Tariff escalation and inflation remain material cost risks, with management’s mitigation reliant on pricing power and supply chain agility. Wind remains structurally challenged, with offshore losses and onshore order delays tied to regulatory and permitting bottlenecks. Cancellation risk in gas slot reservations is low but could rise if data center or utility capex plans slow. Macroeconomic or policy shifts could affect backlog conversion and margin realization, especially in longer-cycle projects.

Forward Outlook

For Q2 2025, GE Vernova guided to:

  • Continued year-over-year revenue growth in all segments
  • Adjusted EBITDA margin expansion, with power targeting 14-16% and electrification modestly expanding sequentially

For full-year 2025, management reaffirmed guidance:

  • Revenue in the $36–$37 billion range, mid-single-digit growth
  • High single-digit adjusted EBITDA margin
  • Free cash flow of $2–$2.5 billion

Management highlighted:

  • Tariff and inflation impact fully embedded in guidance, with further cost-out actions underway
  • Backlog and slot reservations provide multi-year demand visibility, especially in gas and electrification

Takeaways

GE Vernova’s Q1 performance reinforces its role as a critical enabler of the energy transition, with backlog strength, margin expansion, and capital discipline providing a durable foundation.

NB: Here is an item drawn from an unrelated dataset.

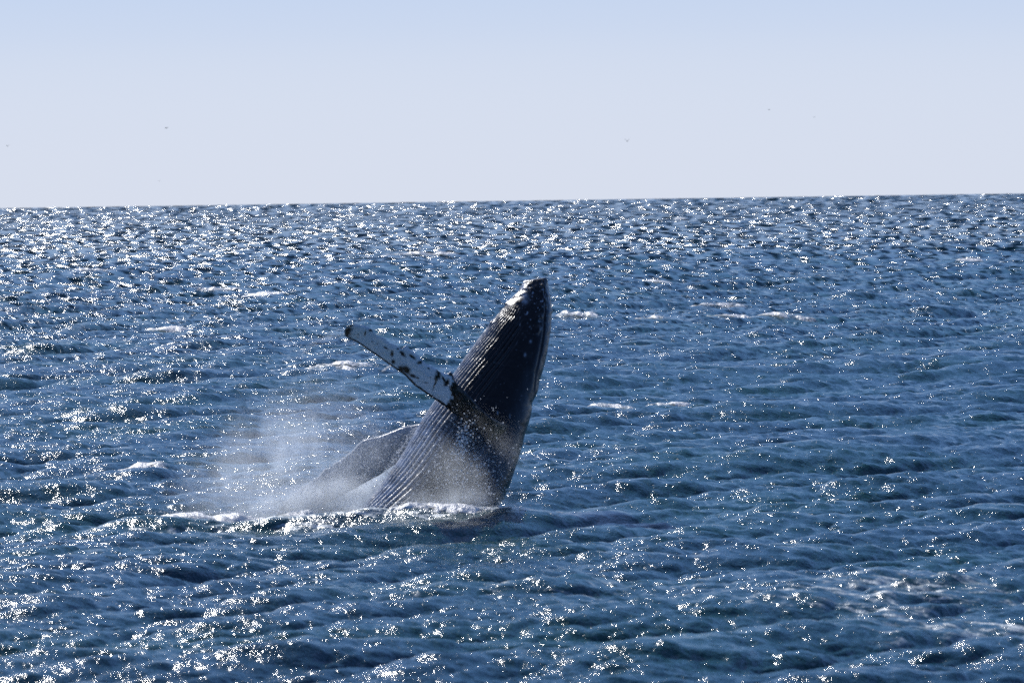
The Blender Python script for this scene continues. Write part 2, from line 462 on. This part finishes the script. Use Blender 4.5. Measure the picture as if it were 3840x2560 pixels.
def whale_body():
    ns, nf = 420, 560
    B = np.asarray(BODY, float)
    st = np.concatenate([np.linspace(0, 1, 24)[:-1] ** 1.5, np.linspace(1, len(B) - 1, ns - 23)])
    E = spline(B, st)
    phi = np.linspace(0, 2 * np.pi, nf, endpoint=False)
    Lx, Ly, Rx, Ry = [E[:, k][:, None] for k in range(4)]
    cx, cy = (Lx + Rx) / 2, (Ly + Ry) / 2
    hx, hy = (Rx - Lx) / 2, (Ry - Ly) / 2
    ha = np.hypot(hx, hy)
    S, F = np.meshgrid(st, phi, indexing='ij')
    Fd = np.degrees(F)
    c, s_ = np.cos(F), np.sin(F)
    # the head is rounder below the mouth, the upper jaw is a flatter plate
    depth = np.interp(S, [0, 1, 3, 6, 10, 14, 17, 21], [0.30, 0.40, 0.52, 0.72, 0.98, 1.12, 1.18, 0.7])
    # radial displacement in metres
    twist = np.interp(S, [0, 4, 5, 9, 11, 14, 17, 21], [-10, -4, 2, 23, 31, 42, 56, 66])
    u = Fd - twist
    per = 360.0 / 52
    ph = (u / per) % 1.0
    bound = np.interp(S, [2.5, 4, 5, 8, 10, 12, 14, 16, 18], [125, 100, 90, 94, 98, 104, 110, 108, 108])
    m = 1 / (1 + np.exp(-(Fd - bound) / 2.2)) * 1 / (1 + np.exp((Fd - 262) / 4.0))
    m = m * np.clip((S - 3.2) / 1.2, 0, 1)
    wob = smooth_noise(S * 1.3, Fd / 14.0, 31, 3)
    ridge = (0.5 - 0.5 * np.cos(2 * np.pi * ph)) ** 0.55
    amp = np.interp(S, [3, 5, 8, 12, 16], [0.020, 0.050, 0.068, 0.068, 0.065]) * (0.85 + 0.3 * wob)
    amp = amp * (0.85 + 0.3 * smooth_noise(np.floor(u / per) * 3.7, S * 0.25, 77, 1))
    disp = m * amp * (ridge - 0.6)
    # mouth line
    fm = np.interp(S, [0, 1, 4, 7, 8.6], [52, 50, 44, 34, 16])
    mm = np.clip((8.7 - S) / 0.6, 0, 1)
    for sg in (1, -1):
        dd = ((Fd - (fm if sg > 0 else 360 - fm)) / 3.2)
        disp = disp - mm * 0.022 * np.exp(-dd * dd)
        dd2 = ((Fd - (fm + 10 if sg > 0 else 350 - fm)) / 7.0)
        disp = disp + mm * 0.012 * np.exp(-dd2 * dd2)
    # bulge and notch behind the corner of the mouth
    dv = np.minimum(Fd, 360 - Fd)
    disp = disp + 0.03 * np.exp(-((S - 8.1) / 0.35) ** 2 - (dv / 24) ** 2) - 0.03 * np.exp(-((S - 8.9) / 0.28) ** 2 - (dv / 26) ** 2)
    # splash guard and lumps along the back of the head
    disp = disp + 0.04 * np.exp(-((S - 3.2) / 0.22) ** 2 - (dv / 12) ** 2)
    # lumps on the head
    r = np.random.default_rng(5)
    for _ in range(46):
        s0 = r.uniform(0.6, 5.2); f0 = r.choice([r.normal(58, 7), r.normal(172, 26), r.normal(302, 7)])
        w = r.uniform(0.10, 0.2) * 0.8
        sc = np.interp(s0, [0, 3, 6], [0.30, 0.5, 0.7])
        disp = disp + r.uniform(0.012, 0.035) * np.exp(-((S - s0) * 0.27 / w / 0.5) ** 2 - (np.radians(Fd - f0) * sc / (w * 0.5)) ** 2)
    # blunt, uneven chin
    n1 = smooth_noise(S * 2.2, Fd / 22.0, 12, 4) - 0.5
    disp = disp + n1 * np.interp(S, [0, 3, 8, 21], [0.05, 0.035, 0.02, 0.03])
    k = 1 + disp / (ha / 170.0)
    kd = 1 + disp / depth
    # squarer jaw section at the head
    e = np.interp(S, [0, 4, 10, 21], [0.86, 0.92, 1.0, 1.0])
    cc = np.sign(c) * np.abs(c) ** e; ss = np.sign(s_) * np.abs(s_) ** e
    px = cx + hx * cc * k
    py = cy + hy * cc * k
    yo = -depth * ss * kd
    P = Wv(px, py, D0 + lean(py) + yo)
    V = P.reshape(-1, 3)
    i = (np.arange(ns)[:-1, None] * nf + np.arange(nf)[None, :])
    j = (np.arange(ns)[:-1, None] * nf + (np.arange(nf)[None, :] + 1) % nf)
    Fq = np.stack([i, j, j + nf, i + nf], -1).reshape(-1, 4)
    # caps by shrinking rings
    def cap(ring, flip, rise):
        nonlocal V, Fq
        ids = ring
        cen = V[ids].mean(0)
        for f in (0.975, 0.9, 0.72, 0.4, 0.08):
            base = len(V)
            nv = cen + (V[ring] - cen) * f + np.array(rise) * (1 - f * f) ** 0.5
            V = np.vstack([V, nv])
            nid = base + np.arange(nf)
            q = np.stack([ids, np.roll(ids, -1), np.roll(nid, -1), nid], -1)
            Fq = np.vstack([Fq, q[:, ::-1] if flip else q])
            ids = nid
    cap(np.arange(nf), True, (0.0, 0.02, 0.02))
    cap(np.arange(nf) + (ns - 1) * nf, False, (-0.1, 0.0, -0.3))
    # pigment: 0 black, 1 white; pale scars and chin marks
    pale = np.zeros(len(V), np.float32)
    g = np.zeros((ns, nf), np.float32)
    sn = smooth_noise(S * 6.0, Fd / 5.0, 41, 3)
    g += np.clip((sn - 0.70) * 9, 0, 1) * np.clip((5.5 - S) / 2, 0, 1) * 0.6
    for x0, y0, a, b in ((1963, 1072, 12, 15), (1966, 1108, 13, 11), (1970, 1131, 9, 8), (1990, 1280, 4, 5), (1969, 1330, 4, 6), (2028, 1236, 2, 2), (1866, 1548, 2, 6), (1912, 1560, 2, 7)):
        ang = R(-45)
        ux = (px - x0) * math.cos(ang) - (py - y0) * math.sin(ang) * -1; uy = (px - x0) * math.sin(ang) * -1 * -1 + (py - y0) * math.cos(ang)
        g += 0.55 * np.exp(-((px - x0) / a) ** 2 - ((py - y0) / b) ** 2) * (s_ > 0) * (0.5 + sn)
    g += 0.12 * np.clip((smooth_noise(S * 9, Fd / 4.0, 55, 3) - 0.74) * 8, 0, 1)
    # pale throat and belly skin, with sunlit streaks painted in: crests whiter, grooves darker
    vent = np.clip((Fd - np.interp(S, [4, 9, 12, 21], [122, 122, 108, 104])) / 38, 0, 1) * np.clip((300 - Fd) / 30, 0, 1)
    mott = smooth_noise(S * 3.1, Fd / 11.0, 63, 4)
    g += vent * np.interp(S, [3.5, 5, 9, 12, 21], [0, 0.7, 0.9, 1.1, 1.1]) * (0.15 + 0.85 * ridge) * np.clip(0.55 + 1.1 * (mott - 0.35), 0.2, 1)
    pale[:ns * nf] = np.clip(g, 0, 1).ravel()
    return V, Fq, pale, (px, py)

def flipper(up, lo, yo_tip, yo_root, thick, near):
    n, nw = 300, 56
    U = resample(up, n); L = resample(lo, n)
    t = np.linspace(0, 1, n)
    ang = np.linspace(0, 2 * np.pi, nw * 2, endpoint=False)
    T, A = np.meshgrid(t, ang, indexing='ij')
    w = 0.5 - 0.5 * np.cos(A)                       # 0 upper edge, 1 lower edge
    side = np.sign(np.sin(A))                        # +1 towards the camera
    prof = np.abs(np.sin(A)) ** 0.9 * (1.15 - 0.55 * w)
    close = np.clip(T / 0.05, 0, 1) ** 0.5
    px = U[:, 0][:, None] * (1 - w) + L[:, 0][:, None] * w
    py = U[:, 1][:, None] * (1 - w) + L[:, 1][:, None] * w
    th = thick * (0.45 + 0.9 * T) * close
    lump = smooth_noise(T * 26, w * 5, 91 if near else 92, 3) - 0.5
    yo = yo_tip + (yo_root - yo_tip) * T ** 1.1 - side * prof * th * (1 + 0.2 * lump) - 0.03 * lump * close + 0.22 * (w - 0.5)
    if near: yo = yo + 0.7 * np.clip((T - 0.88) / 0.12, 0, 1) ** 2
    P = Wv(px, py, D0 + yo)
    nf = nw * 2
    V = P.reshape(-1, 3)
    i = (np.arange(n)[:-1, None] * nf + np.arange(nf)[None, :])
    j = (np.arange(n)[:-1, None] * nf + (np.arange(nf)[None, :] + 1) % nf)
    F = np.stack([i, j, j + nf, i + nf], -1).reshape(-1, 4)
    # close the tip
    c0 = V[:nf].mean(0); base = len(V)
    V = np.vstack([V, c0 + (V[:nf] - c0) * 0.1 ])
    ids = np.arange(nf); nid = base + ids
    F = np.vstack([F, np.stack([np.roll(ids, -1), ids, nid, np.roll(nid, -1)], -1)])
    if near:
        X = (px - 1250) * 3.136; Y = (py - 1180) * 3.136
        nz = smooth_noise(X / 26, Y / 26, 15, 4) - 0.5
        nz2 = smooth_noise(X / 9, Y / 9, 16, 3) - 0.5
        black = np.zeros_like(X)
        for x0, y0, a, b, rot in PATCHES:
            cr, sr = math.cos(R(rot)), math.sin(R(rot))
            uu = ((X - x0) * cr + (Y - y0) * sr) / a; vv = (-(X - x0) * sr + (Y - y0) * cr) / b
            black = np.maximum(black, np.clip(1.6 - np.hypot(uu, vv) * 1.1 + nz * 1.1 + nz2 * 0.5, 0, 1))
        black = np.maximum(black, np.clip((w - 0.90 + 0.05 * nz) * 30, 0, 1))
        # black root, edge running across the blade
        bx = np.interp(Y, [640, 770, 860, 980, 1070, 1150], [1420, 1395, 1345, 1385, 1310, 1330])
        black = np.maximum(black, np.clip((X - bx + nz * 90 + nz2 * 60) / 26, 0, 1))
        pale = 1 - black
        pale = np.where(X > bx + 60, np.clip((nz2 + nz * 0.6 - 0.22) * 9, 0, 1) * 0.25 * (X < 1700), pale)
        pale = pale * (1 - 0.1 * np.clip(nz * 3, 0, 1))
    else:
        nz = smooth_noise(px / 12, py / 12, 19, 4)
        pale = 0.36 + 0.25 * nz
    pv = np.zeros(len(V), np.float32); pv[:n * nf] = pale.ravel()
    return V, F, pv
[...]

  • Backlog Depth Secures Revenue Base: The company’s $123 billion backlog, especially in gas turbines and grid equipment, anchors multi-year growth and margin visibility.
  • Tariff and Cost Headwinds Managed Proactively: Pricing power, lean execution, and accelerated G&A transformation are offsetting inflation and tariff impacts, though wind remains a drag.
  • Watch for Wind and Policy Inflections: Investors should monitor permitting reform, US policy clarity, and wind order trends as potential catalysts or risks to future growth.

Conclusion

GE Vernova’s Q1 2025 results demonstrate accelerating demand for its core power and grid solutions, with record backlog and disciplined execution supporting a constructive multi-year outlook. While wind and tariff headwinds persist, management’s proactive mitigation and capital allocation reinforce the company’s strategic positioning in the global electrification build-out.

Industry Read-Through

GE Vernova’s results highlight a secular acceleration in grid and dispatchable power investment, driven by manufacturing, electrification, and data center growth. The company’s pricing power and backlog expansion signal robust end-market demand, with similar trends likely for peers in gas turbines, grid equipment, and industrial electrification. Wind sector challenges—especially in offshore—underscore structural risks from permitting and policy uncertainty, a cautionary signal for turbine OEMs and project developers. Tariff and inflation mitigation will remain a key differentiator for industrials exposed to global supply chains and long-cycle projects.